Extracted from "Our Tree Neighbours", by Chakravarti Venkatesh, NCERT publication.

In some kinds of trees, like the Mango and the Conifers, all the three vegetative organs are present all times of the year. They are known as evergreens. Others shed their entire foliage during part of the year. They are called deciduous trees.

Many of our trees occurring in the plains are partially or wholly deciduous like the Red silk cotton, Flame of the forest or the Indian Laburnum. They lose their foliage prior to or during the dry hot season and thereafter put on new foliage in the following seasons. In Willows, Poplars, Elms and other similar (broad- leaved) trees of colder parts of the world, such shedding of leaves occurs in autumn, which season is therefore often referred to as the 'Fall' in those regions. During the severe snowy winters of these areas these trees consist only of roots and the bare leafless stems, and may appear apparently dead. However, the stem bears dormant resting buds of the new foliage which remain concealed till they emerge the next spring.

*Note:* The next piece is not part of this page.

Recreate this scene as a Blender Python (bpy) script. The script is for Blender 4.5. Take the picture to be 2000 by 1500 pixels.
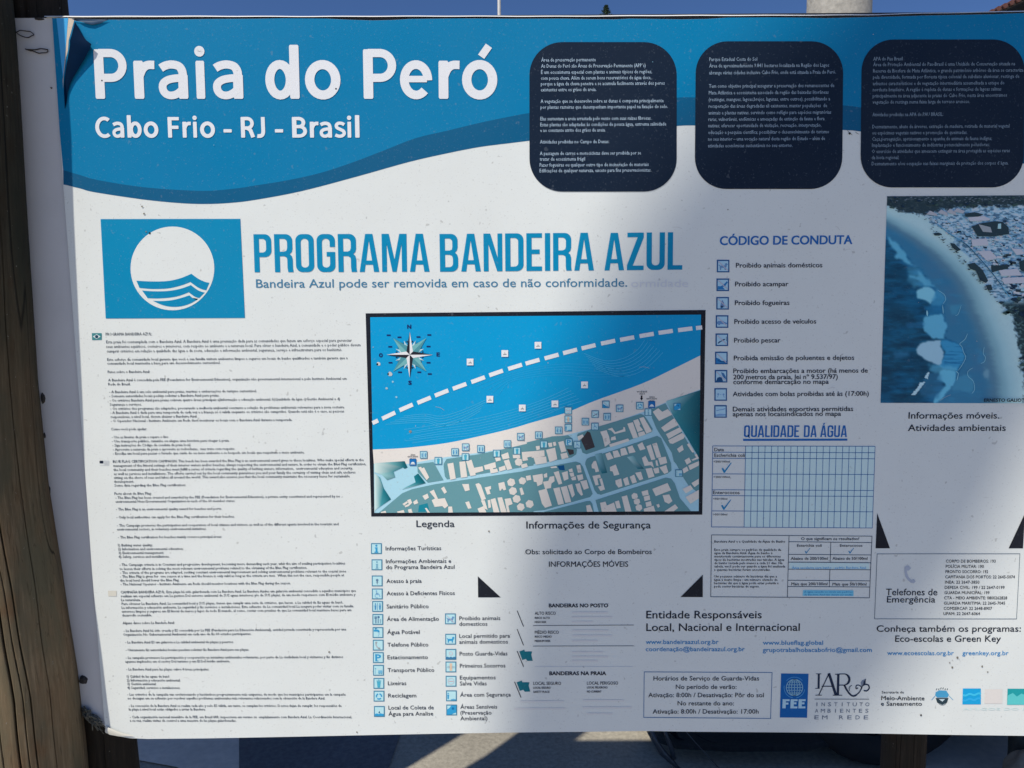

In our country such winter deciduous trees are naturally found in the higher elevations of the Himalayan mountains. Thus if you visit Kashmir in winter, you will find the familiar Poplar and Chinar trees standing like ghosts draped in snowy white. It must be realised that although an evergreen tree bears leaves all the year round it does shed its older leaves which however keep on falling, off and on, but never all at one time. Some trees may be said to be partially evergreen, that is, although they are never quite leafless like the true deciduous trees, they have more leaves in the moist season than in the hot dry season.